Saturday, 20 December 2014

Boo!

How the hell do you avoid scaring the crap out of other people when you're running? I managed to scare some dude out walking his dog this morning - twice. Once on the way out, then again on the way back. You'd think he'd have had his wits about him the second time, but hey ho. I gave him a friendly shout of "morning" when I was about 10 meters away so that he wasn't suddenly confronted with a smelly, panting mess bearing down on him. But that just meant he was scared shitless a few seconds earlier.

So what can you do avoid the (perfectly reasonable) response of abject terror from people that you pass out on the trail? What warning methods can be used to announce your presence in a nice calming way that doesn't make you look like a psychopath heading for them at speed?

In the middle of the night, it's not so bad. There are very few people about, usually your headtorch is a good pre-emotive warning, and by that point in a race I'm usually coughing loudly enough to be heard from a long way off. In the mornings there are a lot more dog walkers about, but I feel like they are more likely to expect random idiots skipping past them. But the evening is my most worrying time, as it must be pretty terrifying to hear footsteps quickly approaching from behind. I try shouting, "Don't worry, I'm not a murderer!", but that just seems to make things worse for some reason.

You just can't win with some people.

Coughing doesn't work. Saying, "Approaching on your left/right" doesn't work. Shouting, "Don't be scared!" doesn't work. Singing Meatloaf songs at the top of my lungs doesn't work (well, it warns them, but they usually aren't happy about it). Maybe I should just install some kind of siren system in my running pack?

If there's a good way to avoid scaring the bejesus out of fellow trail users I am yet to find it. I guess I'll just have to get to used to people being upset when they see me. But hey, I've had 32 years to get used to that.



Wednesday, 17 December 2014

What the Hell is an Ultramarathon Anyway?!

The phrase "ultramarathon" is gradually becoming a more ubiquitous term even amongst the non-initiated, as the sport gains more traction throughout the world. And yet, despite this, the term is still not particularly well understood, even by those seemingly in the know. So just what in the name of Satan's Hokas is an "ultramarathon" when it's at home?

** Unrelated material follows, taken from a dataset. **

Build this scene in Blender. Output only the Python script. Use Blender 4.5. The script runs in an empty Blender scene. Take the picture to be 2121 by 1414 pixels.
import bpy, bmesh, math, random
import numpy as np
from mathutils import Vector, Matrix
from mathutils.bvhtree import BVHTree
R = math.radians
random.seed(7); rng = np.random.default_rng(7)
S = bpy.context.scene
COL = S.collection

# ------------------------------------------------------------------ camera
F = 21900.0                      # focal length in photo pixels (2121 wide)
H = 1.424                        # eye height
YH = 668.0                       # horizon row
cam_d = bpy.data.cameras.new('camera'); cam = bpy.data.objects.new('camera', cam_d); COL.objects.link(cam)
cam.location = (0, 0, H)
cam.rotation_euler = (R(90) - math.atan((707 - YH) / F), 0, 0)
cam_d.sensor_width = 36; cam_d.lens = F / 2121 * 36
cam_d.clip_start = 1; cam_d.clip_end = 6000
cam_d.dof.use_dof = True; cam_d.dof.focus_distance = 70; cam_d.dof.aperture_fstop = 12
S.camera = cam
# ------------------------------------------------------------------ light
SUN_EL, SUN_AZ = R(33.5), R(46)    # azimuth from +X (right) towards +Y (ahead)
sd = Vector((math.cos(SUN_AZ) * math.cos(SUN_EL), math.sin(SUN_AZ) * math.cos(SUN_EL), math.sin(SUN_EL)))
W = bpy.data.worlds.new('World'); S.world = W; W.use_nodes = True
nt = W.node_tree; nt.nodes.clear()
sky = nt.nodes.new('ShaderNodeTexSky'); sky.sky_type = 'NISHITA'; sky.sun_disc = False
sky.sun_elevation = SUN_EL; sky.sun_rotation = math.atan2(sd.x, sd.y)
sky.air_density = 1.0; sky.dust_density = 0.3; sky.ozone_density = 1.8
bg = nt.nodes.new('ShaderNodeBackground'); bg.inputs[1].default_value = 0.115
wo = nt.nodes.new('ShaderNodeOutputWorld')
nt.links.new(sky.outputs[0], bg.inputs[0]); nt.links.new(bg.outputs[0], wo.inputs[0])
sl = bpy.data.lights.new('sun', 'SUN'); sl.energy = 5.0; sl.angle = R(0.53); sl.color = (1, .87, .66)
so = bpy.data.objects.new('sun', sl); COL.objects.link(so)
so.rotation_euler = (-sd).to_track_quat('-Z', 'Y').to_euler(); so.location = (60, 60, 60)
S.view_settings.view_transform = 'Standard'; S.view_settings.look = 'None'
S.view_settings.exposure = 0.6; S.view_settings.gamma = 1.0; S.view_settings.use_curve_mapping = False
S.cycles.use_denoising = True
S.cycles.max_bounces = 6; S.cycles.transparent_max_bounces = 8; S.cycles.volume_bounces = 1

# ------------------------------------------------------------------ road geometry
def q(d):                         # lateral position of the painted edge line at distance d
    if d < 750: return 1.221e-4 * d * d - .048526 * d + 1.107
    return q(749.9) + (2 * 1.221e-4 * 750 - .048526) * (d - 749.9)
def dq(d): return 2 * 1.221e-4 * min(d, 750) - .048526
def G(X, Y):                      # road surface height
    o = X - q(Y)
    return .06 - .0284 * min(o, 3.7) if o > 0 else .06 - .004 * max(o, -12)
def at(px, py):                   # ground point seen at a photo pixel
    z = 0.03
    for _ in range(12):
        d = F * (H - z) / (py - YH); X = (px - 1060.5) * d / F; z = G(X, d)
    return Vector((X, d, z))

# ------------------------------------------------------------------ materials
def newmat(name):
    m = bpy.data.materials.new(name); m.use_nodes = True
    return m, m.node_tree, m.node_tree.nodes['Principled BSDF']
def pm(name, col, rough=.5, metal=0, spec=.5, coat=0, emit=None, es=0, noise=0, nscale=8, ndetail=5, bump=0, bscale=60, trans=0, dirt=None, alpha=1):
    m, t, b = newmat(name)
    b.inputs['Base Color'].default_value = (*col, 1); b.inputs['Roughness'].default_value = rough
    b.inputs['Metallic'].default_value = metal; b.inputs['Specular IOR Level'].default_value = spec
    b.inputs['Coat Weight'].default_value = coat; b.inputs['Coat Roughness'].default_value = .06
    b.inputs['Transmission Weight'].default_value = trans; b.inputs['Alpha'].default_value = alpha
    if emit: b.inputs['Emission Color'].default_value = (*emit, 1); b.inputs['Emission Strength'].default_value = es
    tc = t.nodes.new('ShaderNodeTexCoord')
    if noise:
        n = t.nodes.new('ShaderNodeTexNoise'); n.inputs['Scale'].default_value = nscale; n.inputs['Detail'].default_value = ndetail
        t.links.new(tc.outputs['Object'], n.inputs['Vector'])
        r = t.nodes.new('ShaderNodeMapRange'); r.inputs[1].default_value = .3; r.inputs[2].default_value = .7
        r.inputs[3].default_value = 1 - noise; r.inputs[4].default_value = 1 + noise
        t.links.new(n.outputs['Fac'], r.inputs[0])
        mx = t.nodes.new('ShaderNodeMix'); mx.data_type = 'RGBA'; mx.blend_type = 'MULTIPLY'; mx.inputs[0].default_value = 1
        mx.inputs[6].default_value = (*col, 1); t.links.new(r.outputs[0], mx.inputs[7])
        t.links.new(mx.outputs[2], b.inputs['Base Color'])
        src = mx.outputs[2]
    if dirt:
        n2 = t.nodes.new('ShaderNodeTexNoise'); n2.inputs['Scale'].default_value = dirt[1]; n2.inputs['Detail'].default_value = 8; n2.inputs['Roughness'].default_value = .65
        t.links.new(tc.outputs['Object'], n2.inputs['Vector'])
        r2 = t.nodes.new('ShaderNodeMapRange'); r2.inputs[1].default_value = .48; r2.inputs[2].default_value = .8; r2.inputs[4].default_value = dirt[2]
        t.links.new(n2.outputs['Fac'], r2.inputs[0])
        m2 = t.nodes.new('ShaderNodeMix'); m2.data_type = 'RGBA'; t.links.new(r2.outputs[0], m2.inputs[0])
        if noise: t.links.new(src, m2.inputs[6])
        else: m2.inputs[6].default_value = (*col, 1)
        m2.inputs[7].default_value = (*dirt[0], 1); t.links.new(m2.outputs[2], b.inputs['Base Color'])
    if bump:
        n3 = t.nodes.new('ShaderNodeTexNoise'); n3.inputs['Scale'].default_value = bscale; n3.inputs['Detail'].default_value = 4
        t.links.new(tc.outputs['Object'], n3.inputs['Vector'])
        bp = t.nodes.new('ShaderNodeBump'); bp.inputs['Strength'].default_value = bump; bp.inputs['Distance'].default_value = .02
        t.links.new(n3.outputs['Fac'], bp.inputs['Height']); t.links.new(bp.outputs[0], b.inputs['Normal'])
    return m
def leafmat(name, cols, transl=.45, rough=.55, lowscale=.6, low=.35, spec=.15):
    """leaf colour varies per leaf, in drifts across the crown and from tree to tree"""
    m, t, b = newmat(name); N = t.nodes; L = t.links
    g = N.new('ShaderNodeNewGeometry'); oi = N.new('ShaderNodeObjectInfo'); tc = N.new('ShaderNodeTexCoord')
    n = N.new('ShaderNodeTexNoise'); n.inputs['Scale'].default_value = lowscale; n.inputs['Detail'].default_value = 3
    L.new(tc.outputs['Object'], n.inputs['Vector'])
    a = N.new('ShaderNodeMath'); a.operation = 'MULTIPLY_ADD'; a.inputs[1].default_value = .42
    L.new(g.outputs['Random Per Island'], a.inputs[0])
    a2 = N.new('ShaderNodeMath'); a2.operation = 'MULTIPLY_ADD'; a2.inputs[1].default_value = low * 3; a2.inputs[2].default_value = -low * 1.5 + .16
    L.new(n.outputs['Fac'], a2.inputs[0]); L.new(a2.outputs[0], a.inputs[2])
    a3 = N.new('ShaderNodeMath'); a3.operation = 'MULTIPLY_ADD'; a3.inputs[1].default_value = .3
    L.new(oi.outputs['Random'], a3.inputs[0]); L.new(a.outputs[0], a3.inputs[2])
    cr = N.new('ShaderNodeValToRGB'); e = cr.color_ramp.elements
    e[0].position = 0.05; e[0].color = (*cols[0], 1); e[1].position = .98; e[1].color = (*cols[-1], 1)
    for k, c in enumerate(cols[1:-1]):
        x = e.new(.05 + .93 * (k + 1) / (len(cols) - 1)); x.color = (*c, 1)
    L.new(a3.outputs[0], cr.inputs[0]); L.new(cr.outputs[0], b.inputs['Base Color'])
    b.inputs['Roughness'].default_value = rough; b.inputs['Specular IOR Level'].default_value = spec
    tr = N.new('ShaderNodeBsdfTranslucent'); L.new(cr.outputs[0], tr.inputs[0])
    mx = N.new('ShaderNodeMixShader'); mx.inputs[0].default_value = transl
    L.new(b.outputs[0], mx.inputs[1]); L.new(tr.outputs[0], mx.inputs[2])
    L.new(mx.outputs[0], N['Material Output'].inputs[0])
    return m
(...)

You would think that it would be a pretty simple question to answer. Here's what dictionary.com has to say on the matter:

Ultra- [uhl-tra]
Prefix
  1. a prefix occurring originally in loanwords from Latin, with the basic meaning “on the far side of, beyond.” In relation to the base to which it is prefixed, ultra-, has the senses “located beyond, on the far side of” ( ultramontane; ultraviolet), “carrying to the furthest degree possible, on the fringe of” ( ultraleft; ultramodern), “extremely” ( ultralight); nouns to which it is added denote, in general, objects, properties, phenomena, etc., that surpass customary norms, or instruments designed to produce or deal with such things ( ultramicroscope; ultrasound; ultrastructure).
Marathon [mar-uh-thun]
Noun
  1. a foot race over a course measuring 26 mi. 385 yards (42 km 195 meters).
  2. any long-distance race.
  3. any contest, event, or the like, of great, or greater than normal, length or duration or requiring exceptional endurance: e.g. a dance marathon; a sales marathon.